If the Star is the American triumphant, the Born-Again Sinner is the American repentant. The Sinner can be born again in the literal, Christian sense—this has been a common American experience ever since the 1820s, though Rourke only touches on religion in American Humor. But the posture of repentance, with the corresponding expectation of forgiveness, has transcended its evangelical origin, and today it shows up just about every time an American does something wrong. Bill Clinton’s lip-quivering apology for the Monica Lewinsky affair is the most famous recent example. On the other hand, Martha Stewart was widely blamed, after her conviction, for not giving a better performance as the Sinner—for failing to break down and ask forgiveness, as the archetype demands.
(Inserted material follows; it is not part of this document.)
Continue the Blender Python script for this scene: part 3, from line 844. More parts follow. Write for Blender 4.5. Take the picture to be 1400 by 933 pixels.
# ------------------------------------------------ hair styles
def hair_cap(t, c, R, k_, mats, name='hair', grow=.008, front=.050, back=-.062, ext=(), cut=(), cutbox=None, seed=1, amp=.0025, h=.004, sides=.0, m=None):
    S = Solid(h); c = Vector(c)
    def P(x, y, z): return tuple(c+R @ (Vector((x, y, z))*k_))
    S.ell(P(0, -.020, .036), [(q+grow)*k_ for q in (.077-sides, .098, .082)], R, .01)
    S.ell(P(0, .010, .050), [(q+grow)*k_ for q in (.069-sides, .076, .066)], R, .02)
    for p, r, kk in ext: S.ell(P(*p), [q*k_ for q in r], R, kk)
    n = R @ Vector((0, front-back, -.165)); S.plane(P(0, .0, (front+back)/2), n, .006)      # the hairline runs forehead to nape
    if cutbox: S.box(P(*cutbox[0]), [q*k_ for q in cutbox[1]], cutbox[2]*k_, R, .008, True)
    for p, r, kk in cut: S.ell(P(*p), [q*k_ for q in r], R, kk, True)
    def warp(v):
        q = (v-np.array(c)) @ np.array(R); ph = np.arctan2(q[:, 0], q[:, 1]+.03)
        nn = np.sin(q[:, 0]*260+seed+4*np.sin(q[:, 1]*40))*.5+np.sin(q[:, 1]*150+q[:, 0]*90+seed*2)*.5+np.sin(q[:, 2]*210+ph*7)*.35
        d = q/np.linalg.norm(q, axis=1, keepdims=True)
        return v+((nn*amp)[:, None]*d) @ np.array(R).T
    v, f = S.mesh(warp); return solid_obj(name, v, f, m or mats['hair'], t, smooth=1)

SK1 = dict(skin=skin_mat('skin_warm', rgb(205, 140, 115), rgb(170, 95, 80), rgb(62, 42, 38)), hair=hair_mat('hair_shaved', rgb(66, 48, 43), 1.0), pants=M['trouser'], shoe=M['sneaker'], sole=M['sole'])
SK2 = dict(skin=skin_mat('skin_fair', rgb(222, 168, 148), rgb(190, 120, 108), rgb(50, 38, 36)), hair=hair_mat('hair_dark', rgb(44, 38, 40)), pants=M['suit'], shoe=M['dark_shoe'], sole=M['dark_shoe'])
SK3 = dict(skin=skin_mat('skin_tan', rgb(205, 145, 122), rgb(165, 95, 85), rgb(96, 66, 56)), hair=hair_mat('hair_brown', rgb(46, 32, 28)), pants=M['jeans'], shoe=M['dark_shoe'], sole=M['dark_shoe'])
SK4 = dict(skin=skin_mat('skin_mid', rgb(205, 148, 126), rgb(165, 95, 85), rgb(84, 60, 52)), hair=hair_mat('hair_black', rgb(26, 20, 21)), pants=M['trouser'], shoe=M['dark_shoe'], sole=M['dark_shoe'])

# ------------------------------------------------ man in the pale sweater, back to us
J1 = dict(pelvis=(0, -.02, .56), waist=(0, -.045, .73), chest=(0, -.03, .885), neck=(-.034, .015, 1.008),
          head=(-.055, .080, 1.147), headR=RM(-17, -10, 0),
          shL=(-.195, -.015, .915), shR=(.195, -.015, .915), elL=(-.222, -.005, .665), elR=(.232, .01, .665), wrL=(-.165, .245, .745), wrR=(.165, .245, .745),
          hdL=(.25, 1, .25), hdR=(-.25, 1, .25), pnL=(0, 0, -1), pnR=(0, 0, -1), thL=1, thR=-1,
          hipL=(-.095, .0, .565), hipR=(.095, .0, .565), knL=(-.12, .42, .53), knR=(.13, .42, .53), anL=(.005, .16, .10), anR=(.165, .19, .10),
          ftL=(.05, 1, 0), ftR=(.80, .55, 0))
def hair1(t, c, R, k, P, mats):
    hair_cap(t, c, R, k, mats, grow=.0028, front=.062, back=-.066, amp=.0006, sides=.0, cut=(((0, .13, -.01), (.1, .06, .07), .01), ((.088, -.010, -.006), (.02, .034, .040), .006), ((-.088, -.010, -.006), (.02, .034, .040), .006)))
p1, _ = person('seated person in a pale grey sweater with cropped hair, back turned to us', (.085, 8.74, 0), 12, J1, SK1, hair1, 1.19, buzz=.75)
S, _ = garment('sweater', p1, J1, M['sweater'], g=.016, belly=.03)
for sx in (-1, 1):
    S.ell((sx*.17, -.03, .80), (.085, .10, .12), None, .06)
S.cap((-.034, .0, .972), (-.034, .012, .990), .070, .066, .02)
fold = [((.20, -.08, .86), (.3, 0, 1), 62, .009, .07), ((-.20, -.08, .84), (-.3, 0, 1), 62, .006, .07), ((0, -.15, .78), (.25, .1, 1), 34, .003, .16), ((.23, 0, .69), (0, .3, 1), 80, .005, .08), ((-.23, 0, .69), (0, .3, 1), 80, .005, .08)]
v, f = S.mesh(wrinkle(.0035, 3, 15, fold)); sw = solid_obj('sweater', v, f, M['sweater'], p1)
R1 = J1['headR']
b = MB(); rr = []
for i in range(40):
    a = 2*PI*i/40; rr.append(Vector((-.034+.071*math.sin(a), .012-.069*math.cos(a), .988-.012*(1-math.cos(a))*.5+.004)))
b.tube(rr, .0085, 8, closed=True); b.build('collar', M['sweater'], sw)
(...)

Whether such contrition is genuine hardly matters; the archetype is so powerful that simply to act like a Born-Again Sinner is almost a guarantee of absolution.

Finally, there is the latest incarnation of an ancient American trope: the Gangster, whose ancestors are the backwoodsman, the cowboy, and the pirate. What defines him is not just his criminality or his violence, but the way he puts these things at the service of his own defiant moral code. The Gangster exalts personal loyalty and masculine power, in opposition to what he sees as an inhumane and hypocritical mainstream culture. Americans like to see the Gangster punished, in the end. But we want him to be killed, not imprisoned—his ending should be as outsized as his life. The Star, the Born-Again Sinner, and the Gangster account for a great deal of today’s American culture. But they are notably less comic than the archetypes Rourke found in our national psyche; after 200 years, perhaps America’s youthful high spirits have turned into something darker and more resigned.